By Tori Preston | Think Pieces | July 7, 2017 |
By Tori Preston | Think Pieces | July 7, 2017 |
WARNING: mild spoilers for Spider-Man: Homecoming (a movie I haven’t seen yet), 2012’s The Amazing Spider-Man (a movie I barely remember), and an article posted this morning on Vulture. Read on at your own risk!
You still here? Cool. So I checked Vulture this morning, as I typically do while I sip my coffee and try to figure out whether there is any interesting Nic Cage news out there for me to write about, and I saw this article (again, spoiler!) which caught my eye. On the surface it’s no big deal. Apparently there is some subtle little reference to The Amazing Spider-Man hidden away in the new Spider-Man: Homecoming. Something involving branzino? Granted, that movie has only been out for like a day so admittedly it’s not like EVERYONE would have seen it by now. The new one, not the old one. What is this, the Clone Saga? Ha! Comics joke!
(Uh, spoiler alert: In the Spidey comics there was a Clone Saga storyline.)
So anyway, I opened and read the article because a) I was pretty sure a callback to another Spider-Man film/timeline/universe wasn’t going to be a major plot spoiler, b) sometimes I like to have a heads up on those little details that are easy to miss on a first viewing, and c) I doubted I was going to rewatch The Amazing Spider-Man anytime soon so why not get a little help? Hell, in my own review of The Mummy I pointed out a similar (and similarly minor) callback to the Brendan Fraser Mummy movie.
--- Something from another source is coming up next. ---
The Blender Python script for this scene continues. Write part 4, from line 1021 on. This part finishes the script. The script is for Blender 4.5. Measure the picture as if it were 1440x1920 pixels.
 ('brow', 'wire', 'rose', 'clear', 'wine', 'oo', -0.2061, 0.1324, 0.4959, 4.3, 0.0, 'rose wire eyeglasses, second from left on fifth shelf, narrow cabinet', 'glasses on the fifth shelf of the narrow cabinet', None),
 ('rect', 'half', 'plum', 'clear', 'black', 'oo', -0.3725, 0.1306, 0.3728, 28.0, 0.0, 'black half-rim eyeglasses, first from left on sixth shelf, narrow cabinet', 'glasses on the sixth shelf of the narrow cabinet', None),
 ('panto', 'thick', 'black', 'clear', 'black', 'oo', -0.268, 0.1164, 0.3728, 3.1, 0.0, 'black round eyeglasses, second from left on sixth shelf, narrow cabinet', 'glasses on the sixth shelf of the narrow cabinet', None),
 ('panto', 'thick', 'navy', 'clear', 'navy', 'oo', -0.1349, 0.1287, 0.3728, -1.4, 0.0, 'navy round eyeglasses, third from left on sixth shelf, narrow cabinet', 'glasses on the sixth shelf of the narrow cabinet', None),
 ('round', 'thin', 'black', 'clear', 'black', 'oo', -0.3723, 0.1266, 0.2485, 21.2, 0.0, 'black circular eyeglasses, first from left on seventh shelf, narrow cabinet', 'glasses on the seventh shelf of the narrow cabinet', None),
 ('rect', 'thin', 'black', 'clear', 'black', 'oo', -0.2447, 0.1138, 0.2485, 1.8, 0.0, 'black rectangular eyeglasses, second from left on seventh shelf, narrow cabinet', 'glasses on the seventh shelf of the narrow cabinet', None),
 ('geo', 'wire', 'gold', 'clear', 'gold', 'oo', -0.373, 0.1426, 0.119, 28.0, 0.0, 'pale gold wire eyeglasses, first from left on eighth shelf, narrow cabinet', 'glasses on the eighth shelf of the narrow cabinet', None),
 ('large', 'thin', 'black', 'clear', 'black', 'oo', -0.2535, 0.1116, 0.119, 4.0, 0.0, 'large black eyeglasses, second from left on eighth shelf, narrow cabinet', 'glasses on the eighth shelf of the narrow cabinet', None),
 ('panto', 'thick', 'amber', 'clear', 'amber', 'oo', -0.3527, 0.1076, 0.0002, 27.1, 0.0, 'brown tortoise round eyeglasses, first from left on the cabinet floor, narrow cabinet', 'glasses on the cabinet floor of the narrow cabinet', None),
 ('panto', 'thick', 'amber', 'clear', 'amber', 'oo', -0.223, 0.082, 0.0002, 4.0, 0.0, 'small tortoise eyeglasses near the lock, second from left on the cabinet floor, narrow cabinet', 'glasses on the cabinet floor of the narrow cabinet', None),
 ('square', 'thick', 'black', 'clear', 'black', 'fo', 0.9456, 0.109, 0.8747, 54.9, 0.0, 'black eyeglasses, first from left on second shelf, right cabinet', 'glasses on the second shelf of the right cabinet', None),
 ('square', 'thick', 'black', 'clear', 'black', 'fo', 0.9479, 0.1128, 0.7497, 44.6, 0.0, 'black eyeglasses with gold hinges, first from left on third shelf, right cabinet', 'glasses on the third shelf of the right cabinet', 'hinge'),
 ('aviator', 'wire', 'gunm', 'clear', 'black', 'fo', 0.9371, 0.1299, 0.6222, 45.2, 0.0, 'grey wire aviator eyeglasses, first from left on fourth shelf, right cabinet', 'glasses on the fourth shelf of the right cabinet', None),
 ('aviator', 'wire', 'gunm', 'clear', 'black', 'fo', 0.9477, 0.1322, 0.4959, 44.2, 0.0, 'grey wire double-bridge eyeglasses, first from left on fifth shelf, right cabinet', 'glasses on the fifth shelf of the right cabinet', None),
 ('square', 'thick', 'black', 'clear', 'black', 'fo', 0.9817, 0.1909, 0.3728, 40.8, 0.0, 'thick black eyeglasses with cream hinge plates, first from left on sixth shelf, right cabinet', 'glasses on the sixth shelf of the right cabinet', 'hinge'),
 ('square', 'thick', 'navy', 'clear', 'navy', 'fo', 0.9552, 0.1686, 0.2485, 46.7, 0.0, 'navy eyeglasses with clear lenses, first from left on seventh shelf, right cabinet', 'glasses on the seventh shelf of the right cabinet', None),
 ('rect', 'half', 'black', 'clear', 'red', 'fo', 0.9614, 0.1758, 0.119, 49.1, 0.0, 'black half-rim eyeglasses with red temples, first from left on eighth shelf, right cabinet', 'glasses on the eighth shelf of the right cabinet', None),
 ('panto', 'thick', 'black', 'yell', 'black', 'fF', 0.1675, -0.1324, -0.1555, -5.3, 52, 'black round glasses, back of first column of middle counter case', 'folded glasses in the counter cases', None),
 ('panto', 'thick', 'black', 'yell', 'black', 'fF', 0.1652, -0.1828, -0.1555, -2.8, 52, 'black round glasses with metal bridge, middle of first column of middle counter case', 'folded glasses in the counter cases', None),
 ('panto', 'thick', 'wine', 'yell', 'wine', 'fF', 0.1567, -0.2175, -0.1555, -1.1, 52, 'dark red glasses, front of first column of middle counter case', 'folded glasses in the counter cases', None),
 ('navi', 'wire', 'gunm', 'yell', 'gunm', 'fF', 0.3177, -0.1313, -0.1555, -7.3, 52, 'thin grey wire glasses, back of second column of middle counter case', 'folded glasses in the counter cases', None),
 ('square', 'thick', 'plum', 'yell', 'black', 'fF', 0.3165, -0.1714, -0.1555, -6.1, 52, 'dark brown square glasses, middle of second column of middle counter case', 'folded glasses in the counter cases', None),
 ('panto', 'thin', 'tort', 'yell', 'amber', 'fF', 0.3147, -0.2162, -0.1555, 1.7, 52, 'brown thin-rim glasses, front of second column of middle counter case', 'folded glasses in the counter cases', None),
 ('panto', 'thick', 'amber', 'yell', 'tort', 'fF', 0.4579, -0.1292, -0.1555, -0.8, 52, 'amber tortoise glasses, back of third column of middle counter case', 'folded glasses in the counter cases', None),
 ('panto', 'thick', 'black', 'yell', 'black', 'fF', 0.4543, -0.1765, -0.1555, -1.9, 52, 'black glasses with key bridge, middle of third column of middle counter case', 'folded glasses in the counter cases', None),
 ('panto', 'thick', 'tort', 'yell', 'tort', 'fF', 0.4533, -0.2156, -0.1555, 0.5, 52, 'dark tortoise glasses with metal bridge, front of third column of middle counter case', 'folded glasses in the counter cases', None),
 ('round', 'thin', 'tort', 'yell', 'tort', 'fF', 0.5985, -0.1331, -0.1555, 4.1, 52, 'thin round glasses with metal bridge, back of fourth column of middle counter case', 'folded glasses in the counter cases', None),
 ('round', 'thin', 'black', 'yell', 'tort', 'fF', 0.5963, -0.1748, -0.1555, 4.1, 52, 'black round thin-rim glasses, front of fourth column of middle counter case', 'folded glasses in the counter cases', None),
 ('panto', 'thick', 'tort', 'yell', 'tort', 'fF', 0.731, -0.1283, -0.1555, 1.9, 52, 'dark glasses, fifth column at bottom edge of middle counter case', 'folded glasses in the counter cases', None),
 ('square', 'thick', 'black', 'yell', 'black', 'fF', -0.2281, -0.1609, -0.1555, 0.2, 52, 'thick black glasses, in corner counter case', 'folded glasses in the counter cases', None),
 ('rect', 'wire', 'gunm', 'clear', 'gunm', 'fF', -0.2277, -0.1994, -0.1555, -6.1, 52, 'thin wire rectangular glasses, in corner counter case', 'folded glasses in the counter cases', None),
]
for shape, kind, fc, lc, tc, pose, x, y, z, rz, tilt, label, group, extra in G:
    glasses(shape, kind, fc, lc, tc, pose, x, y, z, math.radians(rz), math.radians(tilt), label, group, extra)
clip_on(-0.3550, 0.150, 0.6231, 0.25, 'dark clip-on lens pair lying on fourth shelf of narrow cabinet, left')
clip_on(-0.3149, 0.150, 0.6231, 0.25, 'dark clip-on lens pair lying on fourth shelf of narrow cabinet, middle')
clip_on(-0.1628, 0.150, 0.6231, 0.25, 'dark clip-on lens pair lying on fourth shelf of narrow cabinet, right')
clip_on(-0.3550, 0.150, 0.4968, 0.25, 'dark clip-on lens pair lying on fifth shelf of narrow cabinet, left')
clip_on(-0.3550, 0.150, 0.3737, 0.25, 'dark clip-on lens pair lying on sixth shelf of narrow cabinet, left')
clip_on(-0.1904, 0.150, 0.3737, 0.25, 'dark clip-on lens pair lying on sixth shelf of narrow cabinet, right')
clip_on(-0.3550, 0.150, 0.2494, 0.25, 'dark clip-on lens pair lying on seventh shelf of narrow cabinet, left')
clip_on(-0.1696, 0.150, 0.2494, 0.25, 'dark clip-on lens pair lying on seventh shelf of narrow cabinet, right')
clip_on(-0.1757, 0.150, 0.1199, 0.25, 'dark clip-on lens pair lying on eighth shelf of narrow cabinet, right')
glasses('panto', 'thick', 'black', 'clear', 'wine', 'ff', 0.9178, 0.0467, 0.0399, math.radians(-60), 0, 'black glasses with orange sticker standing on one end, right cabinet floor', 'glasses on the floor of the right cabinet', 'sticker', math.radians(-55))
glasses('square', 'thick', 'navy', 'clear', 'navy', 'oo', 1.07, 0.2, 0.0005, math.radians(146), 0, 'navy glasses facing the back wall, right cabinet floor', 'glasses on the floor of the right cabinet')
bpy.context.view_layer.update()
But then I read the comments. There were two of them. Both complaining about there being spoilers in the headlines for articles about a movie that was just released the night before. So I looked back at the headline, which just asks if you caught the shout-out. So the spoiler is that there was a shout-out? Frankly I’d be more upset about the actual web address for the article, which clearly states “branzino” (which, again, is apparently something worthy of shouting out but I don’t remember at all).
I know people have to avoid Twitter and/or all of the internet on nights when a big TV episode is airing, because obviously conversations will be occurring.
And sure, I can see how having something spoiled in a headline could be a bummer because you don’t have the option to NOT click through. It’s just sitting there, taunting you, whether you want to read it or not.
I guess my question is: Is a shout-out ever spoiler-worthy? It’s not a cameo. It’s not a twist. Hell, maybe it wasn’t even meant to be a shout-out to anything! And more importantly, is just knowing there is a shout-out in and of itself a spoiler?
So what do you think? How much spoiler is too much spoiler? How much is on the writers to censor, or on the readers to avoid? Should we just burn the internet down and go back to smoke signals? Is anyone really going to rewatch The Amazing Spider-Man?